3D scene scripts

---

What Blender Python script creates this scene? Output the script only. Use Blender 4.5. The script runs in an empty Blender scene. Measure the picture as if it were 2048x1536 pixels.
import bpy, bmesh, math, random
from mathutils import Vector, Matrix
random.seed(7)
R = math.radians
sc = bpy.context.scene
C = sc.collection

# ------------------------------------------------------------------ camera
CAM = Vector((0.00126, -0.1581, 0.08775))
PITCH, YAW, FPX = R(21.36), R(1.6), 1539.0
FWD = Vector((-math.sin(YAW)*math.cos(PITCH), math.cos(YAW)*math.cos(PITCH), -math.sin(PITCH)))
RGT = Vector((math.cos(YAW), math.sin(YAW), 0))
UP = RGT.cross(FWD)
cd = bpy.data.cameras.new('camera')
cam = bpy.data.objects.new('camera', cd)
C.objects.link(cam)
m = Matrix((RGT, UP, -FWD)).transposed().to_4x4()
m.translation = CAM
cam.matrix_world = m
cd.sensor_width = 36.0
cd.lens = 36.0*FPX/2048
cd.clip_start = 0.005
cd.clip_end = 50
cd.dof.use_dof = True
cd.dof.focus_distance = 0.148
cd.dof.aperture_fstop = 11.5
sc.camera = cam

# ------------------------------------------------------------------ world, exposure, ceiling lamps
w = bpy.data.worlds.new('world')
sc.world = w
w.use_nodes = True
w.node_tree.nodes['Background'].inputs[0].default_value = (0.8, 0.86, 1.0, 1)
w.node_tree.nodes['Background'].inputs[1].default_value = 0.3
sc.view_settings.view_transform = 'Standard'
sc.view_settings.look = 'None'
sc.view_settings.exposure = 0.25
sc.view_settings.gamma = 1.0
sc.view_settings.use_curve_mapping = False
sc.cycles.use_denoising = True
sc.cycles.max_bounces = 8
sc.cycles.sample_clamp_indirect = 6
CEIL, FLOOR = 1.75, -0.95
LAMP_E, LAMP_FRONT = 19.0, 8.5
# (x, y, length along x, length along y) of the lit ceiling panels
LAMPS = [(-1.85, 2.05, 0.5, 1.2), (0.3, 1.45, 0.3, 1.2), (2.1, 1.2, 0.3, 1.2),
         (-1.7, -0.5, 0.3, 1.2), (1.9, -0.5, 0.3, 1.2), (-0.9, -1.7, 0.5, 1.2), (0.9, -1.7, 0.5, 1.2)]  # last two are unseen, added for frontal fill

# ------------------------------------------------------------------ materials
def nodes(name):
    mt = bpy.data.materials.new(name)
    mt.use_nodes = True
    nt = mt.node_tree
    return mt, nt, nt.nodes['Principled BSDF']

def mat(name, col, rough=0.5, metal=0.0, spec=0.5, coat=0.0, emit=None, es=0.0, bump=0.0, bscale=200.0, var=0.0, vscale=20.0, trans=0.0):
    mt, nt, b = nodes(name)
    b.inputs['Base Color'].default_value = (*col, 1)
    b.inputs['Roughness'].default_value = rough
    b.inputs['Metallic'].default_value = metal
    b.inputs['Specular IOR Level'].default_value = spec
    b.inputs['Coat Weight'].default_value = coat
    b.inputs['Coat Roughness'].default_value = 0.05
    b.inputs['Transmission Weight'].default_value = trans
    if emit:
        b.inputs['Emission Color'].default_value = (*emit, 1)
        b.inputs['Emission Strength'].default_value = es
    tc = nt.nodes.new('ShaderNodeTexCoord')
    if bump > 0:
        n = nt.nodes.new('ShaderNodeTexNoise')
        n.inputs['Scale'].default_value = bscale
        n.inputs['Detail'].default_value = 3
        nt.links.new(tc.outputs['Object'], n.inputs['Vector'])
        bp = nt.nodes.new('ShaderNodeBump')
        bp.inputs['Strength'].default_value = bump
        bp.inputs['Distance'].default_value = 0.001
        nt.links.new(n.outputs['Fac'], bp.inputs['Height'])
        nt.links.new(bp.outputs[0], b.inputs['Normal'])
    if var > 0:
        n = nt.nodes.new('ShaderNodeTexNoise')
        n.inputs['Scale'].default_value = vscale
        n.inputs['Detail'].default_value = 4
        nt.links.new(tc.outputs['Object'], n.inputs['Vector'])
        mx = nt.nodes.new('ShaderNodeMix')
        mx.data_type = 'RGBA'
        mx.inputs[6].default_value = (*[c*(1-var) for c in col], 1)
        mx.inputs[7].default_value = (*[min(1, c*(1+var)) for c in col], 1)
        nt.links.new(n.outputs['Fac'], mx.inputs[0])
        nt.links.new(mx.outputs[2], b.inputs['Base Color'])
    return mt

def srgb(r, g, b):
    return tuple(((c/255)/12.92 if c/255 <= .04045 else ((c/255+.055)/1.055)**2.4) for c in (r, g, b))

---

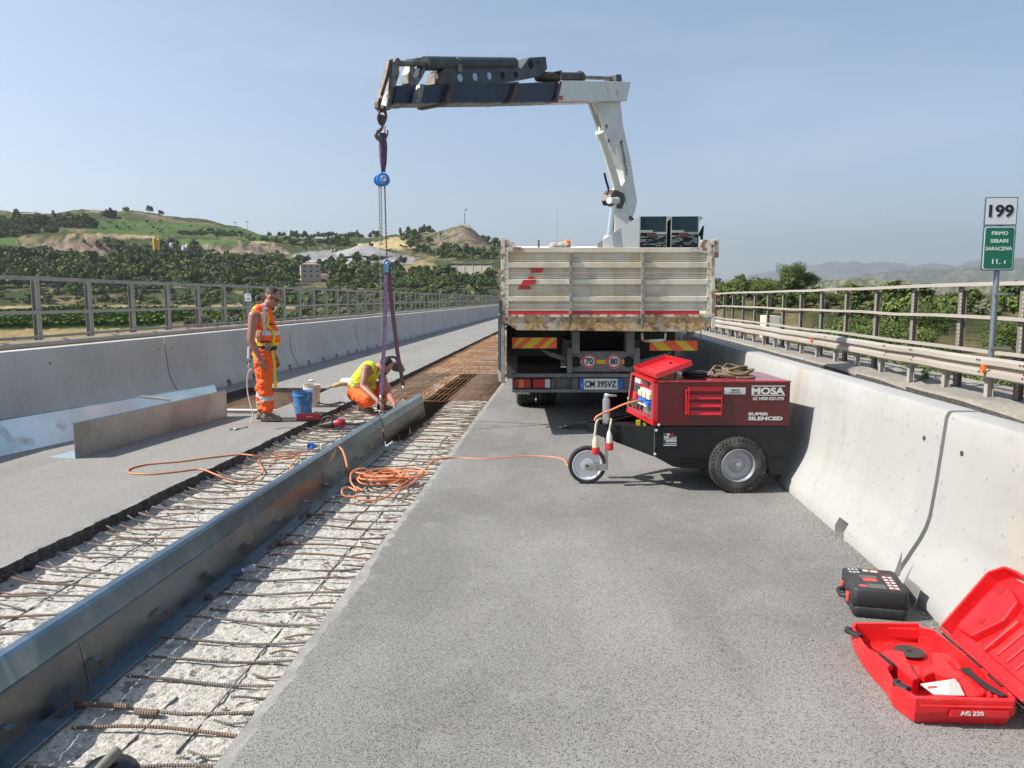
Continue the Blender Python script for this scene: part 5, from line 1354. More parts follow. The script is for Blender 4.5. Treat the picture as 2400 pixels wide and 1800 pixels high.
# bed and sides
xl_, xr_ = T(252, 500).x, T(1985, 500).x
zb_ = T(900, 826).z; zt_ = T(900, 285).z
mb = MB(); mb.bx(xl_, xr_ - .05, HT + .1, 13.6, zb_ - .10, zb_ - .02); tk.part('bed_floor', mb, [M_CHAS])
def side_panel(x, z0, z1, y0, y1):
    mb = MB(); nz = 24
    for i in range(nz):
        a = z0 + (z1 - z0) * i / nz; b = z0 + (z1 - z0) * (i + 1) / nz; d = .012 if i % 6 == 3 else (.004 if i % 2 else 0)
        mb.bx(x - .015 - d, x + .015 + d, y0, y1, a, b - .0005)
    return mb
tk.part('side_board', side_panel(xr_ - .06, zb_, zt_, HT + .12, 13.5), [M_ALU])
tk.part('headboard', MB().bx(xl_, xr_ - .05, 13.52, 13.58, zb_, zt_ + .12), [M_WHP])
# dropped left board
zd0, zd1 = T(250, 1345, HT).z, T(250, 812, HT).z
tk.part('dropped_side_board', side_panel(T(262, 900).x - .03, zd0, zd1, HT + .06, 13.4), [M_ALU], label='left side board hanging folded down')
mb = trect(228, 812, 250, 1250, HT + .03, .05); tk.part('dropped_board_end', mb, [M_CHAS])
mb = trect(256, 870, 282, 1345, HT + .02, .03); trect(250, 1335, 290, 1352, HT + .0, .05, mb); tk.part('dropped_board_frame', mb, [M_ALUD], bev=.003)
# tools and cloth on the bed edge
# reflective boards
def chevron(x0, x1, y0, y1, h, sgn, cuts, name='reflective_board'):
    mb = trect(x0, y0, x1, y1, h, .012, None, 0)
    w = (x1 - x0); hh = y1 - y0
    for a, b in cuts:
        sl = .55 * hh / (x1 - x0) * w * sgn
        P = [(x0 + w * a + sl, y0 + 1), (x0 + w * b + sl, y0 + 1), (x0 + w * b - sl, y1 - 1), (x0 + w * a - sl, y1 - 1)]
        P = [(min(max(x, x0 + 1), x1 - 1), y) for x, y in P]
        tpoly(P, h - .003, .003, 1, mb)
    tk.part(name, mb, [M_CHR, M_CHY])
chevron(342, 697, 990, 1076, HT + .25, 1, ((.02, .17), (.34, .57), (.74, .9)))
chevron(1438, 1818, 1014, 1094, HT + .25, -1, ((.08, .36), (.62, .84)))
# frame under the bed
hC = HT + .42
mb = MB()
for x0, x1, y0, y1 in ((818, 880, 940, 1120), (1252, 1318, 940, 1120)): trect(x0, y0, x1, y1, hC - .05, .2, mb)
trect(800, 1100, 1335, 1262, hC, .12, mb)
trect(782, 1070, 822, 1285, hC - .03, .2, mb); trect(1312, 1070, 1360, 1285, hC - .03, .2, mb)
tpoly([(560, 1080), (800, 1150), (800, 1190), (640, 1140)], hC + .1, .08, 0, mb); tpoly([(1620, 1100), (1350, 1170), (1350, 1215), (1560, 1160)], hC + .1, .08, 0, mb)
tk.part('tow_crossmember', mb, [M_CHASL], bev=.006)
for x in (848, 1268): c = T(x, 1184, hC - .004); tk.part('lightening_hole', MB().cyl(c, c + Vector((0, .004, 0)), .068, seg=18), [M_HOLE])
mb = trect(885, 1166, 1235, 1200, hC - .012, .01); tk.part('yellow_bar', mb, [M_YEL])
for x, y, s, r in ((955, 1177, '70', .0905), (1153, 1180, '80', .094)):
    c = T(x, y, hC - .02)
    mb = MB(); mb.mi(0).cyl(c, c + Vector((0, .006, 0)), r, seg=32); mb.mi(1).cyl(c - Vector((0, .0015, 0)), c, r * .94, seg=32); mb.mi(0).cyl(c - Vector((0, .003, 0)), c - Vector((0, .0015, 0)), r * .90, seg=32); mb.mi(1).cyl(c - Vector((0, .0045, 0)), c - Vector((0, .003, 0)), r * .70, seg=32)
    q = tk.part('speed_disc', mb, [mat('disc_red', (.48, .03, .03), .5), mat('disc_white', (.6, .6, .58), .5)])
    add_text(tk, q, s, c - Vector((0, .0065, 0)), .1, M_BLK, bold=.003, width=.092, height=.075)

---

◆ **Exercise prompt**: Repeat exactly the lines from the one containing "What Blender Python" through the one containing "C = sc.collection", both included, and nothing else.

◆ **Written solution**:
What Blender Python script creates this scene? Output the script only. Use Blender 4.5. The script runs in an empty Blender scene. Measure the picture as if it were 2048x1536 pixels.
import bpy, bmesh, math, random
from mathutils import Vector, Matrix
random.seed(7)
R = math.radians
sc = bpy.context.scene
C = sc.collection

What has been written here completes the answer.